CFAC contract continues BPA power subsidies
A stop-gap contract between the Bonneville Power Administration and the Columbia Falls Aluminum Co. will continue to subsidize power costs to the company.
The new deal, finalized Tuesday, requires that CFAC take about 37.5 megawatts of power and keep its workforce at 85 employees through June.
Rather than physically delivering power to the plant, the BPA has agreed to “monetize” the power by making direct payments to the company. The company, in turn, can use the cash to offset the cost of its power rates.

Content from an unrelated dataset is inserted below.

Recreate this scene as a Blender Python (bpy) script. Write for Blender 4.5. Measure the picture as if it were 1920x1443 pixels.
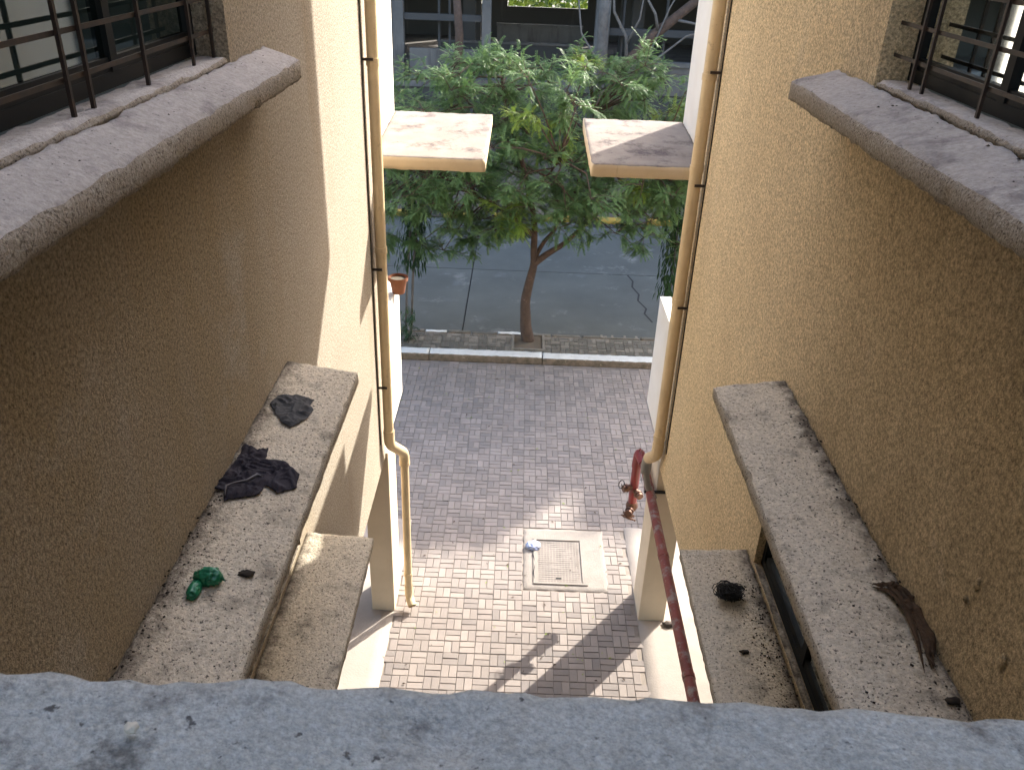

It turns out to be an interesting shell game.
“The transaction will be structured as a simultaneous purchase and sale, whereby BPA will be deemed to purchase power from CFAC during the amended period in an amount equal to CFAC’s then operating load, at prices equivalent to BPA’s currently forecasted wholesale market price for the amended period, and to simultaneously sell back such power to CFAC at the industrial firm power rate,” the contract states.
The contract is retroactive back to December and amounts to a subsidy of $14.26 a megawatt hour for that month and $15.35 a megawatt hour for January and February.
BPA caps out its total exposure in the deal at $5.9 million.
The industrial firm power rate is a rate for large users like aluminum companies. “Firm” means the power is delivered in a constant supply — there are no ebbs and flows.
The deal appears to be in compliance to a December Ninth Circuit Court ruling that said the BPA was improperly subsidizing power rates to aluminum companies and other large users because the formula it used actually lowered the cost of electricity to aluminum producers to below wholesale market rates.
While this interim deal is in effect, the BPA and CFAC are expected to enter talks for a longer-term arrangement through the 2010 fiscal year.
Meanwhile, some public utilities in Oregon continue to criticize deals like CFAC’s. They claim the cost of the subsidy far outweighs the actual jobs created.
When BPA announced a similar agreement with aluminum producer Alcoa last fall, the Pacific Northwest Generating Cooperative was quick to lambaste the deal and they have similar sentiments about the CFAC deal, Kathi VanderZanden, spokeswoman for the cooperative said earlier this week.